7 Responses to “Drake and his Fortune”

  1. Glad to see you back from E3. I must admit I didn’t read any of your posts from the convention, citing the fact that if I read any more future game hype I’d strangle myself with my nonexistent 360 controller cord.

    Well, this post and Michael Abbott’s post from last week on roughly the same subject are making me realize I need to play this thing, stat. Maybe right after Red Faction: Guerilla and Infamous.

  2. Oh shit, this was Owen and not Tom. I thought the “Tom” referenced was Tom Chick from Fidgit. Now I’m all mixd up. But I’m still going to play Uncharted, stat.

    • deckard47 said

      You should play it, I’m going back through it now (on Crushing mode, which is extremely difficult), and still enjoying it (I think this is the 3rd time). Even when it throws seemingly impossible situations at me, full of one-shot kill enemies, it’s fun. I’m very excited for the second one (obviously), it looks even better (especially the dialogue and cutscenes) than the first one, if that were possible.

      Also, I’m curious about your thoughts on the L4D 2 announcement. I think it’s awesome, I’m sure that they’ll continue to support L4D 1 as time goes on, and I like the changes they’re making.
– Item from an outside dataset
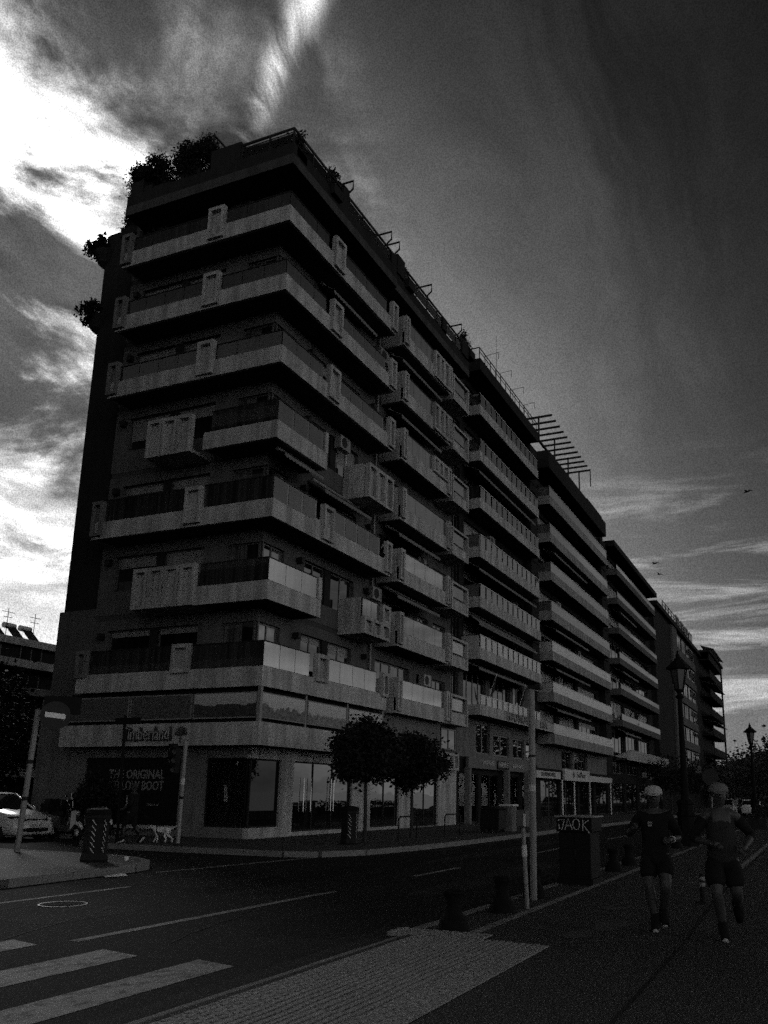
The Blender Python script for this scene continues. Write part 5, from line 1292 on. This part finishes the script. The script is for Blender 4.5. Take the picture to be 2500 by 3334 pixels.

I guess there’s some kind of boycott? It makes no sense to me, I don’t understand what’s so annoying about them making a second game a year later.

    • Sorry about hitting Owen’s post up while I was drunk. I eventually read it in its entirety, but half of these comments are based on dizzy readings of a few paragraphs.

      I’ve heard the Drake’s Fortune cinematic qualities were polished enough to avoid annoying even committed ludologists, so I’m excited to experience it. As to L4D2, I Tweeted basically exactly what you said: “Making a sequel one year later in no way invalidates your $60 purchase. Go scratch yourselves.”

      I liken the problem to the issue of the music scene in Athens, GA. One summer, a d00d decided to give free house shows everynight in his basement. Somehow he attracted legitimately big names, and after three months of this people got used to not paying for good music. Now nobody wants to pay $10 for a show. Same thing has happened to Valve. If you give free shit to morons, you’re going to pay for it down the road.

      • deckard47 said

        I hope you enjoy Drake’s Fortune, it holds up pretty well, coming back to it now. I just saw a new trailer for L4D 2 at Kotaku, and I think it looks pretty awesome. I also like how their engine gets upgraded bit by bit, so I can always run their stuff maxed out, unlike every other graphics engine. It just looks better than the first, and if it had been an “expansion,” it would have been the prettiest, best expansion ever, the kind that never gets made. Whatever, we’ll all still buy it, and those 15,000 can fuck off. Also, it’s hilarious that you call him Owen. No one calls him that. I’ve won!

  3. Ah, also, if you’re looking for emergent narrative you can Google the word “machinima.”